Through the CIP, PCEF invests in community-led projects that reduce carbon emissions, create economic opportunity, and help make our city more resilient as we face a changing climate. In the next five years, PCEF will invest in community-led clean energy projects and climate solutions like energy-efficient upgrades to make apartment buildings safer and more comfortable during extreme heat, and tree planting to increase shade in neighborhoods that lack tree canopy coverage. These investments help ensure our most impacted residents are prepared for a changing climate as we support the City’s goal of net-zero carbon emissions by 2050.

All programs in the CIP are evaluated within PCEF’s equity and climate framework, which considers benefits to frontline communities, community leadership, implementation feasibility, greenhouse gas (GHG) emissions reductions, and accountability.

Community Grants

This funding cycle is part of the inaugural CIP and is aimed at supporting planning and implementation projects that reduce GHGs and improve climate resilience in ways that advance racial and social justice. The CIP includes Strategic Programs (SP) and this Community Grants (CRG) program. In most circumstances, organizations may apply to both the CRG and one or more SPs.
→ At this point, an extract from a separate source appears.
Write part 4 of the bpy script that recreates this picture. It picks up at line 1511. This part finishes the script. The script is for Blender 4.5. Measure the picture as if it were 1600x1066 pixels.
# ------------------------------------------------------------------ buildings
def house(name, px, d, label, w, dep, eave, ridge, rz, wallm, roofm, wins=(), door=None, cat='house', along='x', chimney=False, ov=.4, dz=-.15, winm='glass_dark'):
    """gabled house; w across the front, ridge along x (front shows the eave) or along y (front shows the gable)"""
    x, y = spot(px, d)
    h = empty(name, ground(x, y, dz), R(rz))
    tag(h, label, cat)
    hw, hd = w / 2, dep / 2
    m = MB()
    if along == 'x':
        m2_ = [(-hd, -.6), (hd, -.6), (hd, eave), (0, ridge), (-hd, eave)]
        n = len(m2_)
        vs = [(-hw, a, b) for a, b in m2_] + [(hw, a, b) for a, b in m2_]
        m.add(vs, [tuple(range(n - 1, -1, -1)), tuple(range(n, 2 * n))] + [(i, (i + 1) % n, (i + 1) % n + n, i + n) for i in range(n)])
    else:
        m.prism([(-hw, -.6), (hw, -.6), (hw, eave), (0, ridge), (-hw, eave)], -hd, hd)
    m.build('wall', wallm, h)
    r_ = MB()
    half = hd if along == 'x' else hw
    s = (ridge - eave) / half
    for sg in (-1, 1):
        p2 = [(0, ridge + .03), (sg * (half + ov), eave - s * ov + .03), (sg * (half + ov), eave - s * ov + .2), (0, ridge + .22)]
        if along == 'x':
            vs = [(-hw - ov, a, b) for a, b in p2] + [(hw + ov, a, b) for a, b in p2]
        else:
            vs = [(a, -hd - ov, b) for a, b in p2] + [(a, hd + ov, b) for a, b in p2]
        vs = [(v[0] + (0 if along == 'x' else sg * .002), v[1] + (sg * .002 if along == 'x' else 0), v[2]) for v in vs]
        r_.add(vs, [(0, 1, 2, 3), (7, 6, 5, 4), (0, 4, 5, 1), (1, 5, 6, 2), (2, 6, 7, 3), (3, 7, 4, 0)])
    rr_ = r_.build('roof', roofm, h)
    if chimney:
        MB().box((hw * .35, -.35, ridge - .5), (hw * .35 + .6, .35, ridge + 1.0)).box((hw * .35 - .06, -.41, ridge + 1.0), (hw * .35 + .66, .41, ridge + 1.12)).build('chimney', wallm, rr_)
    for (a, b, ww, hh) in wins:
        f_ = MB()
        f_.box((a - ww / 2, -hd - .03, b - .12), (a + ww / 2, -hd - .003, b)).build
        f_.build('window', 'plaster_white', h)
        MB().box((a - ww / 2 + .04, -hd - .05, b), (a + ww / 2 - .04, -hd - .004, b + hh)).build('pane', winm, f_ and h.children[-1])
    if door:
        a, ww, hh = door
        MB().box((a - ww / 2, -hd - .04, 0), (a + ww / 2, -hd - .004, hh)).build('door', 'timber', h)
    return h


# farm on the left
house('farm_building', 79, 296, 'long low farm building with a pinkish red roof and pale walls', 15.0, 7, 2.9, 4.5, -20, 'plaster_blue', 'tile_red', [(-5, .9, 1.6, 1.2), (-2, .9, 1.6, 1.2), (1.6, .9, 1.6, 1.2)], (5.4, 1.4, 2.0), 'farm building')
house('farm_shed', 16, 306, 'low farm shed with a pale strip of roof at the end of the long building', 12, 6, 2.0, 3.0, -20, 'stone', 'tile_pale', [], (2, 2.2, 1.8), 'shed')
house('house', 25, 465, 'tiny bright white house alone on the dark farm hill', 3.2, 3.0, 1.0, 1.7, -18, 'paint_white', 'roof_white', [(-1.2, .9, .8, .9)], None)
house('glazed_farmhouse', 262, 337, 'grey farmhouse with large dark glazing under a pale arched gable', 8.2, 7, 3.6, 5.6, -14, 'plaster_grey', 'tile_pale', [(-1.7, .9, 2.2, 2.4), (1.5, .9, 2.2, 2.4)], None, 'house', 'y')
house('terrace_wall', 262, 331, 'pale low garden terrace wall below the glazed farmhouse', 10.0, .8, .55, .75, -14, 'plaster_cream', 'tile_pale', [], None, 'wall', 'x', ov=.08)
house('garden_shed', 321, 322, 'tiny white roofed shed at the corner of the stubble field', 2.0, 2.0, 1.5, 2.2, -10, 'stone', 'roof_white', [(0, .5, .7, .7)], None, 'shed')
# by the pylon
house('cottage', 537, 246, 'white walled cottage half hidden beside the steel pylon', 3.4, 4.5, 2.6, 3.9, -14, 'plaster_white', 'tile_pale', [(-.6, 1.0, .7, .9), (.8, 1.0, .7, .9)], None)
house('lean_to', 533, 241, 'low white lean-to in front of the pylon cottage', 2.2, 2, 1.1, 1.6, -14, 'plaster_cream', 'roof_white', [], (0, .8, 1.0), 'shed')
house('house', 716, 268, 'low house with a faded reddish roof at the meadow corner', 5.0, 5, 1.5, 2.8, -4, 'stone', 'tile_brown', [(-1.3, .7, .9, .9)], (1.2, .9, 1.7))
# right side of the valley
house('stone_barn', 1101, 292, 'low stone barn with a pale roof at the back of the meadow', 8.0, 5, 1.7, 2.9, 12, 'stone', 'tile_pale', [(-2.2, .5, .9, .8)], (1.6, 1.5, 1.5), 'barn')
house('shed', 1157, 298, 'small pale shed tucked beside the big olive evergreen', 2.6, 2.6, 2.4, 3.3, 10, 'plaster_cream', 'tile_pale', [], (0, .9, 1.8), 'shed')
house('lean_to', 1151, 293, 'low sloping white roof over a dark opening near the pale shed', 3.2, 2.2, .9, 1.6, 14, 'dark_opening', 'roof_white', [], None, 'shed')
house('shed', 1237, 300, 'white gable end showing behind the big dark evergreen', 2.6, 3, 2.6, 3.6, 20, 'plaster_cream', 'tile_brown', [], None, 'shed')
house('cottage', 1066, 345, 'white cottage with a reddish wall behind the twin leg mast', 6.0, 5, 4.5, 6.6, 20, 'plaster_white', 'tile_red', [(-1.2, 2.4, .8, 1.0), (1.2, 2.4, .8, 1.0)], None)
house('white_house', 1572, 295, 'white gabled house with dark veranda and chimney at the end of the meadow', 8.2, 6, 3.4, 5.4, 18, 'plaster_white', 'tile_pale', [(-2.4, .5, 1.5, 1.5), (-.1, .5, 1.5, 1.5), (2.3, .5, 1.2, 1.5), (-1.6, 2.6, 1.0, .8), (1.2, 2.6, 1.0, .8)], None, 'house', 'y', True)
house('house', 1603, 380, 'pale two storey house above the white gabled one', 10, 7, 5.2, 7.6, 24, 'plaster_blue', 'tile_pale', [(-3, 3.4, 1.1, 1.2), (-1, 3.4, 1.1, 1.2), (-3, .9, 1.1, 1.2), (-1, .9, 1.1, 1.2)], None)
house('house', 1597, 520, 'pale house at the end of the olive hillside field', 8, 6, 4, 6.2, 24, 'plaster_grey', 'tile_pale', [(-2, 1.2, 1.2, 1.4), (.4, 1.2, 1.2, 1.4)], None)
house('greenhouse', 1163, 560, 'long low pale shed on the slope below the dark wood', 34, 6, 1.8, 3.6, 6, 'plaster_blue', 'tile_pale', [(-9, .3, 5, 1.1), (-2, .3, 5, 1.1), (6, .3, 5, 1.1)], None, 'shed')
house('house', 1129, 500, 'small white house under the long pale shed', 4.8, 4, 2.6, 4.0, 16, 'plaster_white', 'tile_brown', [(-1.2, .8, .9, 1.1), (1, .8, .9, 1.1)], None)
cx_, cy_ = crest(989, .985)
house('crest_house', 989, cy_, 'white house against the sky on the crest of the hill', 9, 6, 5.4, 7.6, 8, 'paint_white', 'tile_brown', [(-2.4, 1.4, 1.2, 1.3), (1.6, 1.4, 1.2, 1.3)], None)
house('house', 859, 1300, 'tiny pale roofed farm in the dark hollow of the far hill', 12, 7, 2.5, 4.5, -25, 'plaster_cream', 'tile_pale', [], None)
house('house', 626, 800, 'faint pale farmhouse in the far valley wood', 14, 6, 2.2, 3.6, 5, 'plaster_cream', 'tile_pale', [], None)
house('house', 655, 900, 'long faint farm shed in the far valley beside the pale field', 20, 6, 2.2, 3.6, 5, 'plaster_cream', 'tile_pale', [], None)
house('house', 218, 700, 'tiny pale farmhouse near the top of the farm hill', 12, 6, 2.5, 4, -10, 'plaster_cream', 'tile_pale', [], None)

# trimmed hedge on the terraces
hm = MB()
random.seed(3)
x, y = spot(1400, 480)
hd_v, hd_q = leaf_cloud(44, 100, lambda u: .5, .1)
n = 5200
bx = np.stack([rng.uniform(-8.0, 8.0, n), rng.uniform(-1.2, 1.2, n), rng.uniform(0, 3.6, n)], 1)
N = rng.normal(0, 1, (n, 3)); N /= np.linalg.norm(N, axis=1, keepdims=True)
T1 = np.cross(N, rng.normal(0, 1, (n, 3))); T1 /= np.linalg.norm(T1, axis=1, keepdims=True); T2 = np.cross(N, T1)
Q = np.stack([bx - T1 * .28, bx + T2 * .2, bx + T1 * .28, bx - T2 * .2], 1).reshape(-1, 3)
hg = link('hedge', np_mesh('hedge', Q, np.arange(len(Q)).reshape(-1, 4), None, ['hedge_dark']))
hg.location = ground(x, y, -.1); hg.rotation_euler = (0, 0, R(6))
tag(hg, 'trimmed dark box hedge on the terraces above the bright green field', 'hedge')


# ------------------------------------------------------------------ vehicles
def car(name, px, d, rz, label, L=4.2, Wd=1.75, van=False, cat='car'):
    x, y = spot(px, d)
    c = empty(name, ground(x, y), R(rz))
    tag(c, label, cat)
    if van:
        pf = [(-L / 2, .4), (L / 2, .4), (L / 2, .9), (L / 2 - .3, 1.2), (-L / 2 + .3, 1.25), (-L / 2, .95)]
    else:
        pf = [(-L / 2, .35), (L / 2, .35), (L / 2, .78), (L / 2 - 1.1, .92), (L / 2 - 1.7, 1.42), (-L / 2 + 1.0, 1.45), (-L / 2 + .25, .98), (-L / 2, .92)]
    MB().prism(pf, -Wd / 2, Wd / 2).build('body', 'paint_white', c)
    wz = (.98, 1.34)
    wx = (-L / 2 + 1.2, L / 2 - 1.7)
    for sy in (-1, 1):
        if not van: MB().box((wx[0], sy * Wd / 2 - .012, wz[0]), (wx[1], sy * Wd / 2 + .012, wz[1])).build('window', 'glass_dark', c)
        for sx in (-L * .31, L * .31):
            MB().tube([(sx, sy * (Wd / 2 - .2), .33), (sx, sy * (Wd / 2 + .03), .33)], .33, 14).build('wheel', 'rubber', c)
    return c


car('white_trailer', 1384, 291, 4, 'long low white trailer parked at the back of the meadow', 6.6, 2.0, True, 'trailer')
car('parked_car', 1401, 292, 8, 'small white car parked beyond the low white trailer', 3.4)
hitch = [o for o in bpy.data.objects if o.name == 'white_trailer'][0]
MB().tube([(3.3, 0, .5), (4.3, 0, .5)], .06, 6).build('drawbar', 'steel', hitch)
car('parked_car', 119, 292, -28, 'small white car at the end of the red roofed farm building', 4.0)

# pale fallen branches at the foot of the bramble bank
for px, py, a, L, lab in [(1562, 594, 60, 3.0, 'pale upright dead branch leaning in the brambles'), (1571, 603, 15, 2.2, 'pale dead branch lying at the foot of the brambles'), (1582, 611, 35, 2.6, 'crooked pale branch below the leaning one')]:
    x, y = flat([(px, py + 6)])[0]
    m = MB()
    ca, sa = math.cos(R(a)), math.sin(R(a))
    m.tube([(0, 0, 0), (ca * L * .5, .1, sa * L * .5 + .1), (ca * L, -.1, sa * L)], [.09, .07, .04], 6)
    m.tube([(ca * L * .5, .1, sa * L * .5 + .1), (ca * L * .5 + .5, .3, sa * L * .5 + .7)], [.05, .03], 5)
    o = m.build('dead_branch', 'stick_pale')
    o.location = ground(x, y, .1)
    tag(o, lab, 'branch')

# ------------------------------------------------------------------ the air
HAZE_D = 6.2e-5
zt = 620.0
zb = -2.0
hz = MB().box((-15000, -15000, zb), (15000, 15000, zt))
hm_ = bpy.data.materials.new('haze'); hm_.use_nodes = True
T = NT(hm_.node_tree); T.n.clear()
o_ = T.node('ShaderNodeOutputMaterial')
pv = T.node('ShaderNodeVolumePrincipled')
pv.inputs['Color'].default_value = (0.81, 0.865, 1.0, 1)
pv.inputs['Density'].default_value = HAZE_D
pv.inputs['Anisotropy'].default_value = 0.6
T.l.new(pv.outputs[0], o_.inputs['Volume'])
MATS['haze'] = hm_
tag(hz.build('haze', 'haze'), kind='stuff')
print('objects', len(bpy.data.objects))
For example, an affordable housing provider that is building a new regulated multi-family building can access funds through SP 1. If that same provider wants to retrofit an existing building, they can apply through the CRG program. 

Our Community Grant 2024 program application period closed Feb. 15, 2024. We appreciate our community partners who took the time and energy to submit applications, and we are excited to see their ideas that address the climate crisis. 

Learn more about Community Grants 2024 

Collaborating for Climate Action funding opportunity

This funding opportunity includes over $300 million through the next five years for projects that reduce or sequester carbon emissions, create meaningful economic opportunities, and enhance Portland’s resilience to climate change.

The PCEF Committee voted unanimously to approve a process and framework that would allocate additional clean-energy funds to projects that create climate-action solutions and center PCEF priority populations. This opportunity builds on recommendations made by the PCEF Committee in February 2024 and strategically complements the recently adopted CIP.

Learn more about this new funding opportunity

Read the Climate Investment Plan

Funding priorities

Funds will be spent on the 10 priority areas below, which are based on the original funding categories in the ballot initiative and allocations set by City Council in October 2022:

  • Energy efficiency, renewable energy, and embodied carbon in housing and small commercial buildings.
  • Building upgrades for government and nonprofit owned buildings that provide services in climate emergencies (also referred to as “community resilience hubs”).
  • Transportation decarbonization or efforts to reduce greenhouse gases in transportation.
  • Low-cost access to capital for carbon-reducing projects.
  • Building community-based organization operational capacity for organizations that have a meaningful connection to advancing climate justice.
  • 82nd Ave planning and early investment for low carbon equitable communities.
  • Growing a diverse and well-trained workforce and contractor pool to perform work that reduces or sequesters greenhouse gases.
  • Regenerative agriculture and green infrastructure projects that reduce or sequester greenhouse gases within the City and focus on priority populations.